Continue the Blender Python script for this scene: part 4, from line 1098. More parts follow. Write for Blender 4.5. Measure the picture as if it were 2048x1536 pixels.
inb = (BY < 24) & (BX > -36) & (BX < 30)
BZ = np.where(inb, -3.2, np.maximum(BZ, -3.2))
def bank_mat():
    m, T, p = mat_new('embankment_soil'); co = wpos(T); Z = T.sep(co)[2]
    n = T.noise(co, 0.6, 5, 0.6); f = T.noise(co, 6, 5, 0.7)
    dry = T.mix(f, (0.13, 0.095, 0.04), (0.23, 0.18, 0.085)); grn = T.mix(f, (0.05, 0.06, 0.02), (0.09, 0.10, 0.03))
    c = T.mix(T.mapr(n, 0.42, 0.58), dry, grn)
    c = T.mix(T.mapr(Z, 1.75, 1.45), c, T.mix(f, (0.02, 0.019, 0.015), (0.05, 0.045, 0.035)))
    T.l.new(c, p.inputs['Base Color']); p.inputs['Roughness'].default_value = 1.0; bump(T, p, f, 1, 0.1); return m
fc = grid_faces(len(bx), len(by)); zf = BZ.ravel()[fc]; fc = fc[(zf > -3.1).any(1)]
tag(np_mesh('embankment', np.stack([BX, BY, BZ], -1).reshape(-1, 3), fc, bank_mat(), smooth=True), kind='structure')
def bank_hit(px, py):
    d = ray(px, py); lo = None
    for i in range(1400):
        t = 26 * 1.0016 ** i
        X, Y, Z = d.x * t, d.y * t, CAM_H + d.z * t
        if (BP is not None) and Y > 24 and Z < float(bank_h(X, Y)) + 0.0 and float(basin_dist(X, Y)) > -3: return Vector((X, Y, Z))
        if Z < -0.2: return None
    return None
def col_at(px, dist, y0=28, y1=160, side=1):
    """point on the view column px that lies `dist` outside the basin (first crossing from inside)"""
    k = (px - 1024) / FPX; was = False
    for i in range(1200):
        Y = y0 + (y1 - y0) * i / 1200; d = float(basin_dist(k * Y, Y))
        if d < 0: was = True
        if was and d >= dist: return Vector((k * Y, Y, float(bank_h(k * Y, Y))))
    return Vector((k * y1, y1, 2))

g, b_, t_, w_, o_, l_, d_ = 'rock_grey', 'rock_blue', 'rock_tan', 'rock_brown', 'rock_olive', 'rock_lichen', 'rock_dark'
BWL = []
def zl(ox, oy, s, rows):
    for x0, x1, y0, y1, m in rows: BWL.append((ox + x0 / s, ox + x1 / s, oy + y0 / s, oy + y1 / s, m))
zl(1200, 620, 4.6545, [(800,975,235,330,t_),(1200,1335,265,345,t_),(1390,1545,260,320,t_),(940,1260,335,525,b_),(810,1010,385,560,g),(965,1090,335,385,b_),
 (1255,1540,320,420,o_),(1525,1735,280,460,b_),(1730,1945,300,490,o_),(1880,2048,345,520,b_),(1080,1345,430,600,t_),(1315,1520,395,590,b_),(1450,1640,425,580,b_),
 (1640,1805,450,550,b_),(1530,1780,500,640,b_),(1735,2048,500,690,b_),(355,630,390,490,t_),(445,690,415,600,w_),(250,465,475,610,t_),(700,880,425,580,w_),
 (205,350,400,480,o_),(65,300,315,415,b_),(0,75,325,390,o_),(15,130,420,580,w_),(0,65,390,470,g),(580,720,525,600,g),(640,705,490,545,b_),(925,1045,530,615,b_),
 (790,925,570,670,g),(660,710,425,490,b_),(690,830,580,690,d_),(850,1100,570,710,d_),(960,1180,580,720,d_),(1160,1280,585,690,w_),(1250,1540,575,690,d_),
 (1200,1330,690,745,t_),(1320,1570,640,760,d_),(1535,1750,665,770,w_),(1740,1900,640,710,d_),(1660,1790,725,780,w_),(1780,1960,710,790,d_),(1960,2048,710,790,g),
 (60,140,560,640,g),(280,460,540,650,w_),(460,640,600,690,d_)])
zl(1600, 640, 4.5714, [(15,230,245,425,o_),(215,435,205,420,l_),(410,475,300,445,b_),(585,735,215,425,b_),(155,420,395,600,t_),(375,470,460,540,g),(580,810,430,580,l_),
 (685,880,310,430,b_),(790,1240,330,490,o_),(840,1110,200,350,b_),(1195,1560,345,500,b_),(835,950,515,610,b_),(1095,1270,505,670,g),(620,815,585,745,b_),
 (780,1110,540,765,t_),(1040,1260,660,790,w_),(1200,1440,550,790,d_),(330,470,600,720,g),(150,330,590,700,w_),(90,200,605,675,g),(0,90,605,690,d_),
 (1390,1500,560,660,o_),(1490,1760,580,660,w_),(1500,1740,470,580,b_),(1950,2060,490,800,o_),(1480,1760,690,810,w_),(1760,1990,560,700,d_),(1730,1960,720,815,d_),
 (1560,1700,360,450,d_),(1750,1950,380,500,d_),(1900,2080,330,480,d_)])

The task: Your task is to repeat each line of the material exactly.

Written response:
Continue the Blender Python script for this scene: part 4, from line 1098. More parts follow. Write for Blender 4.5. Measure the picture as if it were 2048x1536 pixels.
inb = (BY < 24) & (BX > -36) & (BX < 30)
BZ = np.where(inb, -3.2, np.maximum(BZ, -3.2))
def bank_mat():
    m, T, p = mat_new('embankment_soil'); co = wpos(T); Z = T.sep(co)[2]
    n = T.noise(co, 0.6, 5, 0.6); f = T.noise(co, 6, 5, 0.7)
    dry = T.mix(f, (0.13, 0.095, 0.04), (0.23, 0.18, 0.085)); grn = T.mix(f, (0.05, 0.06, 0.02), (0.09, 0.10, 0.03))
    c = T.mix(T.mapr(n, 0.42, 0.58), dry, grn)
    c = T.mix(T.mapr(Z, 1.75, 1.45), c, T.mix(f, (0.02, 0.019, 0.015), (0.05, 0.045, 0.035)))
    T.l.new(c, p.inputs['Base Color']); p.inputs['Roughness'].default_value = 1.0; bump(T, p, f, 1, 0.1); return m
fc = grid_faces(len(bx), len(by)); zf = BZ.ravel()[fc]; fc = fc[(zf > -3.1).any(1)]
tag(np_mesh('embankment', np.stack([BX, BY, BZ], -1).reshape(-1, 3), fc, bank_mat(), smooth=True), kind='structure')
def bank_hit(px, py):
    d = ray(px, py); lo = None
    for i in range(1400):
        t = 26 * 1.0016 ** i
        X, Y, Z = d.x * t, d.y * t, CAM_H + d.z * t
        if (BP is not None) and Y > 24 and Z < float(bank_h(X, Y)) + 0.0 and float(basin_dist(X, Y)) > -3: return Vector((X, Y, Z))
        if Z < -0.2: return None
    return None
def col_at(px, dist, y0=28, y1=160, side=1):
    """point on the view column px that lies `dist` outside the basin (first crossing from inside)"""
    k = (px - 1024) / FPX; was = False
    for i in range(1200):
        Y = y0 + (y1 - y0) * i / 1200; d = float(basin_dist(k * Y, Y))
        if d < 0: was = True
        if was and d >= dist: return Vector((k * Y, Y, float(bank_h(k * Y, Y))))
    return Vector((k * y1, y1, 2))

g, b_, t_, w_, o_, l_, d_ = 'rock_grey', 'rock_blue', 'rock_tan', 'rock_brown', 'rock_olive', 'rock_lichen', 'rock_dark'
BWL = []
def zl(ox, oy, s, rows):
    for x0, x1, y0, y1, m in rows: BWL.append((ox + x0 / s, ox + x1 / s, oy + y0 / s, oy + y1 / s, m))
zl(1200, 620, 4.6545, [(800,975,235,330,t_),(1200,1335,265,345,t_),(1390,1545,260,320,t_),(940,1260,335,525,b_),(810,1010,385,560,g),(965,1090,335,385,b_),
 (1255,1540,320,420,o_),(1525,1735,280,460,b_),(1730,1945,300,490,o_),(1880,2048,345,520,b_),(1080,1345,430,600,t_),(1315,1520,395,590,b_),(1450,1640,425,580,b_),
 (1640,1805,450,550,b_),(1530,1780,500,640,b_),(1735,2048,500,690,b_),(355,630,390,490,t_),(445,690,415,600,w_),(250,465,475,610,t_),(700,880,425,580,w_),
 (205,350,400,480,o_),(65,300,315,415,b_),(0,75,325,390,o_),(15,130,420,580,w_),(0,65,390,470,g),(580,720,525,600,g),(640,705,490,545,b_),(925,1045,530,615,b_),
 (790,925,570,670,g),(660,710,425,490,b_),(690,830,580,690,d_),(850,1100,570,710,d_),(960,1180,580,720,d_),(1160,1280,585,690,w_),(1250,1540,575,690,d_),
 (1200,1330,690,745,t_),(1320,1570,640,760,d_),(1535,1750,665,770,w_),(1740,1900,640,710,d_),(1660,1790,725,780,w_),(1780,1960,710,790,d_),(1960,2048,710,790,g),
 (60,140,560,640,g),(280,460,540,650,w_),(460,640,600,690,d_)])
zl(1600, 640, 4.5714, [(15,230,245,425,o_),(215,435,205,420,l_),(410,475,300,445,b_),(585,735,215,425,b_),(155,420,395,600,t_),(375,470,460,540,g),(580,810,430,580,l_),
 (685,880,310,430,b_),(790,1240,330,490,o_),(840,1110,200,350,b_),(1195,1560,345,500,b_),(835,950,515,610,b_),(1095,1270,505,670,g),(620,815,585,745,b_),
 (780,1110,540,765,t_),(1040,1260,660,790,w_),(1200,1440,550,790,d_),(330,470,600,720,g),(150,330,590,700,w_),(90,200,605,675,g),(0,90,605,690,d_),
 (1390,1500,560,660,o_),(1490,1760,580,660,w_),(1500,1740,470,580,b_),(1950,2060,490,800,o_),(1480,1760,690,810,w_),(1760,1990,560,700,d_),(1730,1960,720,815,d_),
 (1560,1700,360,450,d_),(1750,1950,380,500,d_),(1900,2080,330,480,d_)])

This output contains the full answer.